Curtailing “Digital Arrests” and Cyber Fraud
While courts are highly protective of political speech, they are aggressively expanding the state’s power to act against purely criminal cyber enterprises. In recent suo motu cognizance cases regarding the epidemic of “digital arrest” scams, the Supreme Court has unequivocally stated that the right to privacy does not shield organized cyber-fraud. The Court has directed the integration of advanced cyber forensic capabilities and centralized investigative coordination to track digital financial trails, indicating that when the crime is distinctly financial and coercive, the threshold for state intervention is significantly lowered.

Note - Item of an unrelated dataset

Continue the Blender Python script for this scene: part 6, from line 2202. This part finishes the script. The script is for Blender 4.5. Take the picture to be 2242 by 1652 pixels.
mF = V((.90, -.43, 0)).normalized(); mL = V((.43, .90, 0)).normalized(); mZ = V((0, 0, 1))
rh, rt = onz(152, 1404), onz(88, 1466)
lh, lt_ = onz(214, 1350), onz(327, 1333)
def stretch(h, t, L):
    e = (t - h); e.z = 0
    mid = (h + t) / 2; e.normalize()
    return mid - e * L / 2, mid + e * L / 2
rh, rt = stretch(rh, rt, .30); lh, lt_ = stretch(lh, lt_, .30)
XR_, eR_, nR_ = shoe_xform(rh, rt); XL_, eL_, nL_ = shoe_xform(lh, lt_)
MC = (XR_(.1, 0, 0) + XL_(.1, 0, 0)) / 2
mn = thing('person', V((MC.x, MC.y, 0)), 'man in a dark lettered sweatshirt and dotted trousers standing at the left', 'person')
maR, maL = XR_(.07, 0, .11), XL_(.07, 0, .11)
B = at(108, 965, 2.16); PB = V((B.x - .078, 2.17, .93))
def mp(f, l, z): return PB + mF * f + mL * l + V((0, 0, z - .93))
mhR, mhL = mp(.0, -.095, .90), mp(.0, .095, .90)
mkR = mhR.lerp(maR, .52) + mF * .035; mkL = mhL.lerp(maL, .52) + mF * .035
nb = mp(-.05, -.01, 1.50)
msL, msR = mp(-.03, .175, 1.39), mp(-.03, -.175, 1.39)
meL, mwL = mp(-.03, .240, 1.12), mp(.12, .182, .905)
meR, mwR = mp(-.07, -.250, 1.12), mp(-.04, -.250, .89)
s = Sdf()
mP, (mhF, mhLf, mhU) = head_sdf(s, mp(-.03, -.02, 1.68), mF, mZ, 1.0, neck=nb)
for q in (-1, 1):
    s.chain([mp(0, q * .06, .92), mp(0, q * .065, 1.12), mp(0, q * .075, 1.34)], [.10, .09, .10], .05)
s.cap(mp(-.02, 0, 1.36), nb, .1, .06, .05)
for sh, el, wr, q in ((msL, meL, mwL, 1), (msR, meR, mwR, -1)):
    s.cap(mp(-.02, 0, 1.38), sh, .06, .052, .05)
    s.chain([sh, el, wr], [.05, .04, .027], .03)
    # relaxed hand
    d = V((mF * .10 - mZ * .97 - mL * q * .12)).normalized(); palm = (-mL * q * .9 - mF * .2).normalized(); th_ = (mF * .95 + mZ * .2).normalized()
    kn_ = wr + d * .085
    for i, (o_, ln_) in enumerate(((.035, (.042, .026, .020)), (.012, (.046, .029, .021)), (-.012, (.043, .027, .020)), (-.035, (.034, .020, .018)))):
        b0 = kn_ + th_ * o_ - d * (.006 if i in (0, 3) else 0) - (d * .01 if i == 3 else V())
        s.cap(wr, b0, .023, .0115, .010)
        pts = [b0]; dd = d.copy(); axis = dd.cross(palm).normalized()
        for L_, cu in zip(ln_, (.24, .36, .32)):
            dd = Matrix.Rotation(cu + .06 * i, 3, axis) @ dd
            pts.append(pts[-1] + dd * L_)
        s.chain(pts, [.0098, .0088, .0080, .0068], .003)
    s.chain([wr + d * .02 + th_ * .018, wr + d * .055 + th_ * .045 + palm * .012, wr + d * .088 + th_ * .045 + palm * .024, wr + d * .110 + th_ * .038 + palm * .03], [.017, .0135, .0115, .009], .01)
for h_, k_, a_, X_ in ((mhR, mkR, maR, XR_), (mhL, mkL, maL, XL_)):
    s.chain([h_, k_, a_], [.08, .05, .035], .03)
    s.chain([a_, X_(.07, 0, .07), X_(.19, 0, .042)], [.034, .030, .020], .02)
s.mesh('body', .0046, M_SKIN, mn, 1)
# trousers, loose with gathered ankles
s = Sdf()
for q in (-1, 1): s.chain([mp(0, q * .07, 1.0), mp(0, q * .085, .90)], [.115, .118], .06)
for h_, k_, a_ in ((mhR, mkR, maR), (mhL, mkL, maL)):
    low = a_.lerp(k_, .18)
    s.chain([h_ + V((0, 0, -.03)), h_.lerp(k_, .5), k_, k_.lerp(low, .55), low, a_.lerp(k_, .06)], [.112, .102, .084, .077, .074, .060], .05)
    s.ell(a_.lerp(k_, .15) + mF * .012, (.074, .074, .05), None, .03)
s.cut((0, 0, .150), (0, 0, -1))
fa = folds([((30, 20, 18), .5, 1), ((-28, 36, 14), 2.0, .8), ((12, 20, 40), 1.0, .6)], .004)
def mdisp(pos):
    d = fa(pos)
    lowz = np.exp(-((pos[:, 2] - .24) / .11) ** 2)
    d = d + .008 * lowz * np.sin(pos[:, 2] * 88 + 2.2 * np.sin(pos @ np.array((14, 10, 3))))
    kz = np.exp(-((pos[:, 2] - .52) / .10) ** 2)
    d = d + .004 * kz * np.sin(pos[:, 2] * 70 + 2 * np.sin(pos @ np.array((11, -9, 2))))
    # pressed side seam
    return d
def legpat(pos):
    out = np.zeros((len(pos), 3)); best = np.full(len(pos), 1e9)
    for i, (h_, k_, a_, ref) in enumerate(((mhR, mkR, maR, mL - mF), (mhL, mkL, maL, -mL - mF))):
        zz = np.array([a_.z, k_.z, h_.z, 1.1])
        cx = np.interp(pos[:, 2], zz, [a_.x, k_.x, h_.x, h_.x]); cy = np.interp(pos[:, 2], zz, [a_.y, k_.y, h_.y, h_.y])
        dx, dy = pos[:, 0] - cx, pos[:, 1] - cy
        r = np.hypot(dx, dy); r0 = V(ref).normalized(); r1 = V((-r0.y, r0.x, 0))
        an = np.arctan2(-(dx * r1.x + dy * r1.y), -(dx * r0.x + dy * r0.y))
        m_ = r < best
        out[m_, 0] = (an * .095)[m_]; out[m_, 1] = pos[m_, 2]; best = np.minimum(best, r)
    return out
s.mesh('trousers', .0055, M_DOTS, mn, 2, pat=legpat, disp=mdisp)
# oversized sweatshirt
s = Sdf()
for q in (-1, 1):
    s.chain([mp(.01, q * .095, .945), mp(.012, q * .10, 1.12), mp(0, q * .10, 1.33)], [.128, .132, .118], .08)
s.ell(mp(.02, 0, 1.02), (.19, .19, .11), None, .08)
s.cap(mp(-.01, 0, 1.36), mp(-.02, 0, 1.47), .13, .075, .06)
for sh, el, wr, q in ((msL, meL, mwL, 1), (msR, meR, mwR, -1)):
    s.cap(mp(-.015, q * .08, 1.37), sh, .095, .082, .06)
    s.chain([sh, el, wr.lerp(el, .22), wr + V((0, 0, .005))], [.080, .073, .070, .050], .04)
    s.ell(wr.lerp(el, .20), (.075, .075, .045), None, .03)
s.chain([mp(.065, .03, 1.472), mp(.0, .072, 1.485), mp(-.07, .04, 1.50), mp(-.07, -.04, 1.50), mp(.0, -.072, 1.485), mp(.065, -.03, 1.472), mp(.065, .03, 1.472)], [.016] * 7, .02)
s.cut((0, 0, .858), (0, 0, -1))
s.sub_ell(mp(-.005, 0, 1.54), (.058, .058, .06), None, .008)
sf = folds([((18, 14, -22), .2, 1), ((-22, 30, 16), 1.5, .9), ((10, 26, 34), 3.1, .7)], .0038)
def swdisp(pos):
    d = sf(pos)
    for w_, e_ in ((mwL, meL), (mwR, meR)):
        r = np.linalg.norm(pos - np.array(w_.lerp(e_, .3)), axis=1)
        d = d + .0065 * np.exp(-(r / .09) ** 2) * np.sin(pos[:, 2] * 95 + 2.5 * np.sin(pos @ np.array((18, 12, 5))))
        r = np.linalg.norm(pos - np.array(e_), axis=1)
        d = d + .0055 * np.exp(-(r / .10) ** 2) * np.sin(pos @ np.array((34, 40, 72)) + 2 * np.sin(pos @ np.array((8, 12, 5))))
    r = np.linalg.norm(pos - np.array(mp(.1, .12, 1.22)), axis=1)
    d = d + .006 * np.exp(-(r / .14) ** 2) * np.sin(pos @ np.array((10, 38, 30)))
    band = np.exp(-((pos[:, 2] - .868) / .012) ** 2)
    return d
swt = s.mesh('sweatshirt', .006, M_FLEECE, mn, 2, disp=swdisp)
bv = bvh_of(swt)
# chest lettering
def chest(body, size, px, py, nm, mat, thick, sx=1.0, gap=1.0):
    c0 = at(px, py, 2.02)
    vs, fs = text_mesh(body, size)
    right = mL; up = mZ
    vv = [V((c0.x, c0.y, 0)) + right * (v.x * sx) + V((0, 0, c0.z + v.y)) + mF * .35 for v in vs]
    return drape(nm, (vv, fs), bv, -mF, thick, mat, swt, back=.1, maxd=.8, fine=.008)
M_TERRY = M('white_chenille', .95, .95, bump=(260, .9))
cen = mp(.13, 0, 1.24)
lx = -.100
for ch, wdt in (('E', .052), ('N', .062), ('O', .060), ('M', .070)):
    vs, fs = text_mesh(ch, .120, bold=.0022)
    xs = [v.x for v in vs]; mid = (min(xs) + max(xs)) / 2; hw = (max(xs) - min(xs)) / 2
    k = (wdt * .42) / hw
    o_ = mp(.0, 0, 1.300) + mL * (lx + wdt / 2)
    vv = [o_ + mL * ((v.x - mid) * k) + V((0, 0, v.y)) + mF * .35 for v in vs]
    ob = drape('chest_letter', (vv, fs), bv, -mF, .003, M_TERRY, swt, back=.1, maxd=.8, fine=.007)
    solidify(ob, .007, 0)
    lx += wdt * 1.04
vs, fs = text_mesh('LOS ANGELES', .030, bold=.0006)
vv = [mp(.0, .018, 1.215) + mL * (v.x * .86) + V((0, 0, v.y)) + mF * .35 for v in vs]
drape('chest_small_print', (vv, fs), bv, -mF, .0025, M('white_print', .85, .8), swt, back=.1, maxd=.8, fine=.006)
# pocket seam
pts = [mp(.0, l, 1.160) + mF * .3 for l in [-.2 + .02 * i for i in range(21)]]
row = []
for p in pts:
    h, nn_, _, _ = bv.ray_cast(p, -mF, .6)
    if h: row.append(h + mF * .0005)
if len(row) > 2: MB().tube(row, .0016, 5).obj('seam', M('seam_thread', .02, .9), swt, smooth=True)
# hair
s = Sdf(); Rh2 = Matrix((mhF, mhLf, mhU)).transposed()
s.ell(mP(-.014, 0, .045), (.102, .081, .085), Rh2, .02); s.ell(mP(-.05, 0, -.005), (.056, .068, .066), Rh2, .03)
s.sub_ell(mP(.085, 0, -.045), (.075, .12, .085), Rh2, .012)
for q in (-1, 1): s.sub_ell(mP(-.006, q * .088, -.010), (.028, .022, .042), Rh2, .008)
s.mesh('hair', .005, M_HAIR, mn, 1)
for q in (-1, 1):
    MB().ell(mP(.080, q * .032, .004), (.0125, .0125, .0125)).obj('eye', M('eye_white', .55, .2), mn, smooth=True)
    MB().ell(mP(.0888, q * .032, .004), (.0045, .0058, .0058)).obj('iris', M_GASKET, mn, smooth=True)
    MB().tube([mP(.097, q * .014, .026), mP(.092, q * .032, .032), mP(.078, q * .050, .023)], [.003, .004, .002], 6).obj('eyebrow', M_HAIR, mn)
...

Demanding Granular Accountability
In UAPA prosecutions based on digital evidence, the courts are increasingly demanding high evidentiary standards under Section 65B of the Indian Evidence Act (now transitioned into the Bharatiya Sakshya Adhiniyam). Courts are rejecting vague allegations of “cyber-conspiracy” if the prosecution cannot demonstrably link the accused’s digital footprint (IP addresses, metadata, encrypted device logs) to an actual overt act of terrorism.
Conclusion
The intersection of freedom of expression and national security in India is no longer confined to physical borders or printed pamphlets; it is fought in the realm of server logs, encrypted packets, and digital data protection frameworks.
The post-DPDP era has codified the state’s right to process data for security purposes, but it has simultaneously armed citizens with a statutory recognition of their digital privacy. Meanwhile, the expansion of the UAPA to cover online mobilization threatens to blur the critical distinction between democratic dissent and cyber-terrorism.
Ultimately, the responsibility of maintaining this delicate equilibrium falls upon the judiciary. By rigorously applying the proportionality test, enforcing strict evidentiary standards for digital evidence, and resisting the urge to classify all disruptive online speech as a threat to the state, the courts remain the final bulwark. As technology continues to evolve at a breakneck pace, Indian jurisprudence must ensure that the digital architecture designed to protect the nation does not inadvertently construct a panopticon that stifles its democratic soul.